Alex Ferguson has achieved so much in his two decades at Old Trafford – but what happened to the club he left behind? Keith Davidson charts how Aberdeen were undone by Old Firm cash
This month marks the 20th anniversary of Alex Ferguson’s move to Manchester United, so it’s a safe bet that newspapers and television will be full of glowing features, plus the odd dour analysis of whether he has outstayed his welcome. Few will dwell on the club that Fergie left behind, or what has happened to it over the last couple of decades, but the subsequent fate of Aberdeen does chime in with wider changes in Scottish football.
The story may have worn smooth with the telling, but until Fergie’s appointment in 1978 Aberdeen had been a provincial club with only a few successes to boast. He galvanised a group of fine players to win trophy after trophy between 1980 and 1986. Naively, this was seen as part of a wider revolution in Scottish football, where the habitual Glasgow power base was usurped by a pair of east-coast upstarts dubbed the New Firm: Aberdeen and Dundee United. Both were packed with homegrown talent, both were managed by career curmudgeons (Jim McLean in United’s case).

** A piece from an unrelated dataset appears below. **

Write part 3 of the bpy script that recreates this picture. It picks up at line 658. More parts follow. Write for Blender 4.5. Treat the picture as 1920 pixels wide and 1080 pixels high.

It was easy to get caught up in the hype then, but with hindsight it’s plain that Pittodrie and Tannadice were heralding nothing much. Instead, this was the last hurrah of a Scottish football tradition with authoritarian managers and native players who grew up when “jumpers for goalposts” was a truism rather than a catchphrase.
Clubs were still old-fashioned institutions with a gloss of middlebrow professionalism rather than Thatcher-era businesses and foreign players were a novelty. Then, Rangers changed the rules. Businessman David Murray gained control of the Glasgow club in 1988, just a couple of years after Graeme Souness had been enticed to Ibrox. With Ferguson gone, it was his successors who had to cope as the financial gap between Rangers and the rest – then including Celtic – widened at a rate of knots.
If anyone wonders why there is such a poisonous rivalry between Aberdeen and Rangers fans, this period holds the key. The Dons lost out to the Glasgow side in three League Cup finals and one Scottish Cup final, and were league runners-up behind Rangers five times – all between 1988 and 1993. While Fergie was celebrating his second English title in 1994, Aberdeen were coming to terms with the status of perennial second-placers. Then it got much, much worse.
At that point, club legend Willie Miller (captain of the Ferguson team that defeated Real Madrid in the 1983 European Cup-Winners Cup final) had more than two years under his belt as manager, some older players were cleared out and there was a glimmer of hope that the new season could bring one last big push for success. Instead everything fell apart. League form was abysmal, Miller was gone by early 1995 and the club avoided relegation by the skin of its teeth under new boss Roy Aitken (yes, the grim-faced bloke who used to sit next to David O’Leary).
Aitken did land the League Cup in 1996, but performances on the park deteriorated again and he was sacked towards the end of 1997. By now the club were in debt, having spent £4.5 million on a new stand, while Aitken and his successor, the universally unpopular Alex Miller (yes, the grim-faced bloke who sits next to Rafa Benítez), didn’t help the bank balance by splashing the cash on a series of duds. Miller lasted only a year and Aberdeen developed a reputation as the comic turn of Scottish football, with a managerial swing door and unhappy fans.
To make matters still worse, there was the arrival of another millionaire businessman in Glasgow in 1994: Fergus McCann. In five years he turned Celtic from a financial basket case into a team that could compete on and off the park with Rangers. Soon the best anyone else could hope for was third in the league – the real New Firm (the Old Firm with added business acumen) had it all sewn up. The Dandy Dons were not alone in having problems then. With wage inflation rife, stadium improvements to put into place, the Old Firm to pursue and TV income commensurate with a population of five million, Hibs were in the red, Hearts were busy running up even larger debts (studiously ignored, even now) and the budgetary adventures of Dundee, Livingston and Motherwell have seen all three slide into administration in recent years.
Rather than just give up, a new financial realism has stumbled into life almost everywhere, put into effect at Pittodrie by another three managers since 1999. The benefit has been a focus on youth; the downside is that any Scottish team showing real promise is eviscerated before you can say “transfer fee” (especially Hibs over the last 18 months).
Where Fergie could realistically aim for Scottish titles and European runs more than 20 years ago, if he was at Aberdeen today he’d have to content himself with much, much less – either that or find a Lithuanian entrepreneur with magic overdraft facilities.